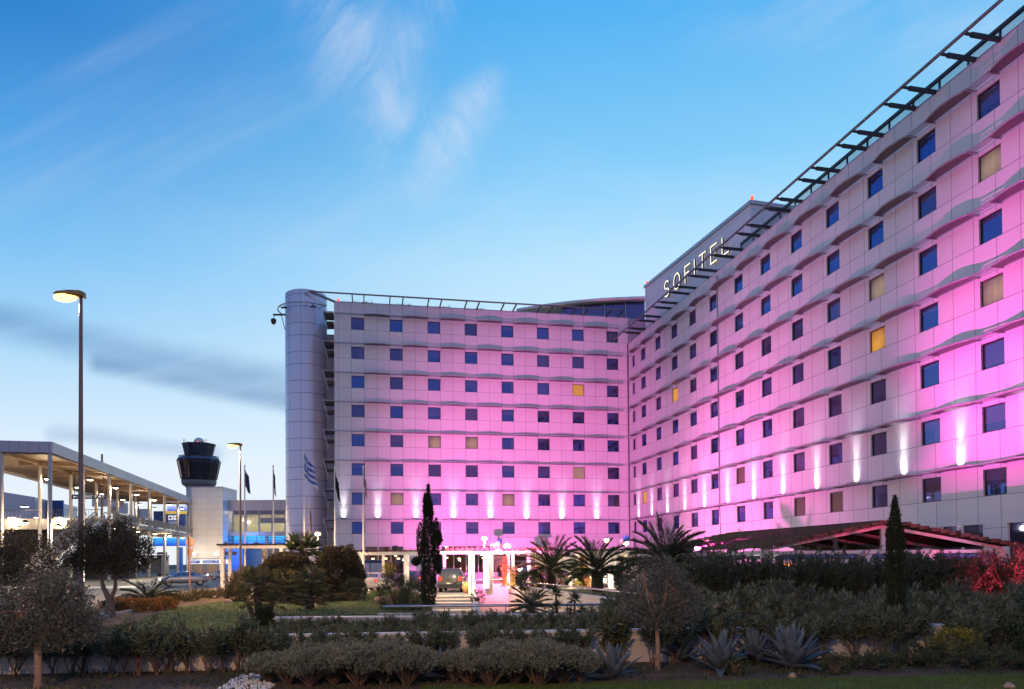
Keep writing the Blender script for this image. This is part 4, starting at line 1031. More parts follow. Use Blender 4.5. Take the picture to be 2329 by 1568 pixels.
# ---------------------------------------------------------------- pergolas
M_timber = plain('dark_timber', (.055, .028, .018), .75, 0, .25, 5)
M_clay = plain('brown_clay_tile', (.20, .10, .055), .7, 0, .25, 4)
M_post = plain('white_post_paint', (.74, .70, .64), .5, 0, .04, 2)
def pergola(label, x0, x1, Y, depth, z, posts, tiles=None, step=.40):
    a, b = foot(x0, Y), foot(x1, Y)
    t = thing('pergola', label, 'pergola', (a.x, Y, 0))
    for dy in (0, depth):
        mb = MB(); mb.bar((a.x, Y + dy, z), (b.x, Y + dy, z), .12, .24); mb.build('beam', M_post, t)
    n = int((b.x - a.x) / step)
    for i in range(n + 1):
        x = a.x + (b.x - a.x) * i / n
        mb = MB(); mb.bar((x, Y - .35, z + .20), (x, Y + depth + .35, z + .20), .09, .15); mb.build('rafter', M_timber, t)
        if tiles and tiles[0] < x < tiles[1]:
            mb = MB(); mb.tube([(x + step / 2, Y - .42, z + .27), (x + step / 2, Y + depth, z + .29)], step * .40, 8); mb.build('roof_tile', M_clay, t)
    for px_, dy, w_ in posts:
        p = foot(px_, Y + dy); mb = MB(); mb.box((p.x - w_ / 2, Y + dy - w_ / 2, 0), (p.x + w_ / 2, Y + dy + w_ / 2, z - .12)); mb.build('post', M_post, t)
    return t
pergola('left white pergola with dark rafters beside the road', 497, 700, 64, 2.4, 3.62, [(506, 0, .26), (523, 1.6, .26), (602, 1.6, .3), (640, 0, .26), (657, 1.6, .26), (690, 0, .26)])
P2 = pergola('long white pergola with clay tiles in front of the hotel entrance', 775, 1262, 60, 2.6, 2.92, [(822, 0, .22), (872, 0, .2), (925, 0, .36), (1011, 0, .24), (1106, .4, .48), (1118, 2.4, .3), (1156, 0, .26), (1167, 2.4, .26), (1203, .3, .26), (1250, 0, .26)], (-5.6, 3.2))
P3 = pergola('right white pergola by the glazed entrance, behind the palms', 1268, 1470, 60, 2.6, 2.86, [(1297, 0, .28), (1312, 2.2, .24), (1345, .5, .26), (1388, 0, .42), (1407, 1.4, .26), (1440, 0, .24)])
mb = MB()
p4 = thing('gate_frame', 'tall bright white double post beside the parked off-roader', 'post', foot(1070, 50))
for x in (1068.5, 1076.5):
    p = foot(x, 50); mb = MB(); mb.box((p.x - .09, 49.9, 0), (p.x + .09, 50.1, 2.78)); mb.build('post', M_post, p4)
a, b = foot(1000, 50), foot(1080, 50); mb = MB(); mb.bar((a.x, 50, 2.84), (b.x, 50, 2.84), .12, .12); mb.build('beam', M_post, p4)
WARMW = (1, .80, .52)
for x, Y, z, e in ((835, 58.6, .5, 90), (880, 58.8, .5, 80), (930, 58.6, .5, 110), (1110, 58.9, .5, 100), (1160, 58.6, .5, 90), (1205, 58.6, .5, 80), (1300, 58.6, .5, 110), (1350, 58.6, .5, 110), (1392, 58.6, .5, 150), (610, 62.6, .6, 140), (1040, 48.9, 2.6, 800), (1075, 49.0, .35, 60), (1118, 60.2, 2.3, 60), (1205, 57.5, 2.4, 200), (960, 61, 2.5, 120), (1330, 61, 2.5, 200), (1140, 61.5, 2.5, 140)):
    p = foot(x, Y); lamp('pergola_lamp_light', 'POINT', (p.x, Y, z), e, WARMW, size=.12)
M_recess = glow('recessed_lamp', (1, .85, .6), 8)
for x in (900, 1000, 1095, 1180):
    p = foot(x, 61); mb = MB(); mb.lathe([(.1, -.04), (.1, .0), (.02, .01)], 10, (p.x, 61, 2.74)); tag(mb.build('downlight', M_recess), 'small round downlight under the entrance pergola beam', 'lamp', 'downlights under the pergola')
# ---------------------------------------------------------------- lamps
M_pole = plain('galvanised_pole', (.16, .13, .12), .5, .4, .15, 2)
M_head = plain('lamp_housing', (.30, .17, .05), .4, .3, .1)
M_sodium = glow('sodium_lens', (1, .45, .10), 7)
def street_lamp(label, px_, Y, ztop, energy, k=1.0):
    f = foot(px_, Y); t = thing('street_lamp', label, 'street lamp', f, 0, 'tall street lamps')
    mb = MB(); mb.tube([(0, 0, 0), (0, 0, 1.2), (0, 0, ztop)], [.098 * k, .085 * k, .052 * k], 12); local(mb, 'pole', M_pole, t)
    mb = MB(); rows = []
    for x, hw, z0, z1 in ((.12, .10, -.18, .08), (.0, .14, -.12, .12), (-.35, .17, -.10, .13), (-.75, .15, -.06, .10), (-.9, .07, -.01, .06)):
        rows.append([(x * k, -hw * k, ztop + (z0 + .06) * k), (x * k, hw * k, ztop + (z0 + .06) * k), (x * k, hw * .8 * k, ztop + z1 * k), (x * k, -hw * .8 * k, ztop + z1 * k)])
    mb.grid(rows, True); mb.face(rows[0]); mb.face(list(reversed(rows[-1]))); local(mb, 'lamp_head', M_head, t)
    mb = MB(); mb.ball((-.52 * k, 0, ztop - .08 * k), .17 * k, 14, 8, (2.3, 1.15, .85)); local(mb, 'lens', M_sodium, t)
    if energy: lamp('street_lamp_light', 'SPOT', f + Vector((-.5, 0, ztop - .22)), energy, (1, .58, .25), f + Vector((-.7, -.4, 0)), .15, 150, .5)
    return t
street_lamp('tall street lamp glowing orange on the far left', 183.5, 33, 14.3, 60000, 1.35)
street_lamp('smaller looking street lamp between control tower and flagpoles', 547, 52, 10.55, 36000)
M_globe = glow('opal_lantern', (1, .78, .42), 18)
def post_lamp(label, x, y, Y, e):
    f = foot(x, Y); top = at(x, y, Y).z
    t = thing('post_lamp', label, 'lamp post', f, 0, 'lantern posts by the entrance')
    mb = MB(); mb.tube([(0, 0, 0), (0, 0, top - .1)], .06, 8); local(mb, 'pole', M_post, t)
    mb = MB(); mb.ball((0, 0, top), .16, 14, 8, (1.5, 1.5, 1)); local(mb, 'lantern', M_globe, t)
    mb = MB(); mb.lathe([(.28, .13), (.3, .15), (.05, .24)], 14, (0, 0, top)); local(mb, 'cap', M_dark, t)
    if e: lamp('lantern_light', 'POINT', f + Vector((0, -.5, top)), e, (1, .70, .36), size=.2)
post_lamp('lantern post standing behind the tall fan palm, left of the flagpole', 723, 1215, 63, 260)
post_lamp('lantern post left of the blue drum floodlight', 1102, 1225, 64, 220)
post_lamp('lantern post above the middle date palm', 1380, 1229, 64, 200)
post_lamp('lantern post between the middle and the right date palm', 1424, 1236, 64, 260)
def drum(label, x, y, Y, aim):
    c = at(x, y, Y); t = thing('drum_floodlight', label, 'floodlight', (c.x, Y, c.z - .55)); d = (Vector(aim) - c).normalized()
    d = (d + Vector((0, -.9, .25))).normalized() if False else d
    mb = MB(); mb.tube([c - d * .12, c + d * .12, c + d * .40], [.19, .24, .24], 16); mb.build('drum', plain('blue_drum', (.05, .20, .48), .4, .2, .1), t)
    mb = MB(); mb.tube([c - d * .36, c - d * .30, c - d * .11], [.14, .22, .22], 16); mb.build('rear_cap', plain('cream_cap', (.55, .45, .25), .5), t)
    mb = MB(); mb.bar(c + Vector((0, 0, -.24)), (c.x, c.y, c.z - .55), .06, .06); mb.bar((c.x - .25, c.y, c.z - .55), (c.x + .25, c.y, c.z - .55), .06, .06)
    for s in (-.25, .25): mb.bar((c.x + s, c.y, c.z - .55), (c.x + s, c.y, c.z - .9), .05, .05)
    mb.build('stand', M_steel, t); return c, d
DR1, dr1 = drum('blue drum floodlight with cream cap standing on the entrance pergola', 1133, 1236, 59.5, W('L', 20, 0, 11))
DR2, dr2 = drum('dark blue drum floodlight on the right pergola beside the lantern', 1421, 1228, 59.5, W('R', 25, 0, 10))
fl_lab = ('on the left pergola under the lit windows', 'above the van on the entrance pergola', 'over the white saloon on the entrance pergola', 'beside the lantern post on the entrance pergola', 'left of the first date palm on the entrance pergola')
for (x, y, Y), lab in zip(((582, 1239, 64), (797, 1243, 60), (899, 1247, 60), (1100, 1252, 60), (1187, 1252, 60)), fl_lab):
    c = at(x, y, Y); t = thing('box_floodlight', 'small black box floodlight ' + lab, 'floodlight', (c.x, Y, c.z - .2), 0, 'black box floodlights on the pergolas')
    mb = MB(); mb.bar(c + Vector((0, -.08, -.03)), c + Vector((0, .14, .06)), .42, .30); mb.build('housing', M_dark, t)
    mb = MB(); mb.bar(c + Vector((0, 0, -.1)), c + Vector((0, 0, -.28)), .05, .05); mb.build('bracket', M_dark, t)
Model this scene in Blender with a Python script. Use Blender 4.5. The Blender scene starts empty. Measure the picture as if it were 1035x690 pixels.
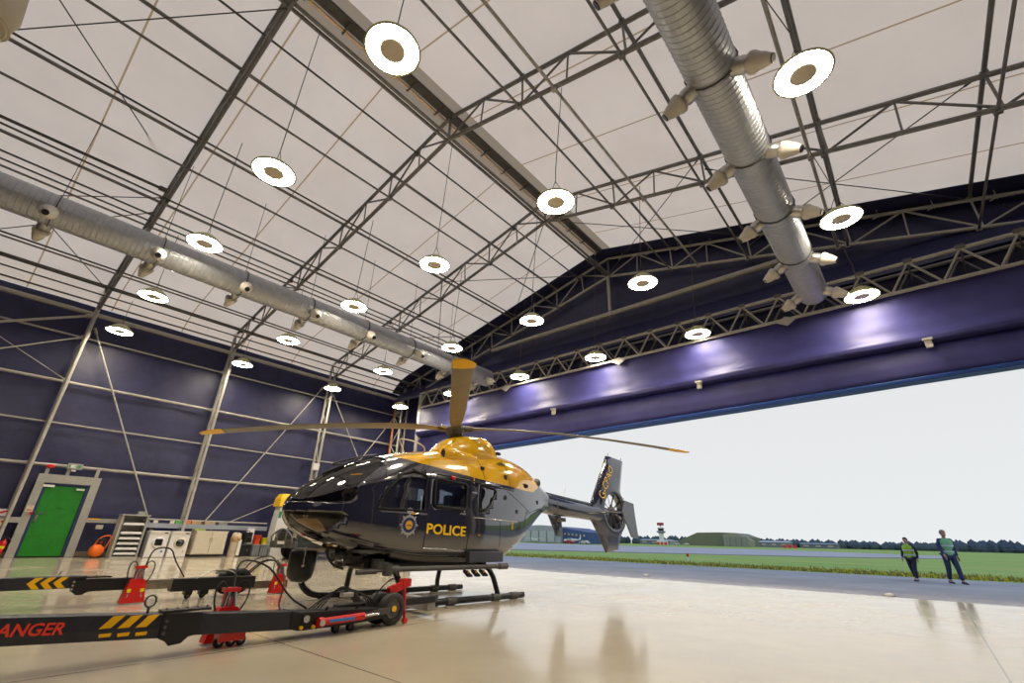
=====
(Stated exercise) Copy every line above in which the string "this" shows up.

(Finished answer)
Keep writing the Blender script for this image. This is part 4, starting at line 1031. More parts follow. Use Blender 4.5. Take the picture to be 2329 by 1568 pixels.
Model this scene in Blender with a Python script. Use Blender 4.5. The Blender scene starts empty. Measure the picture as if it were 1035x690 pixels.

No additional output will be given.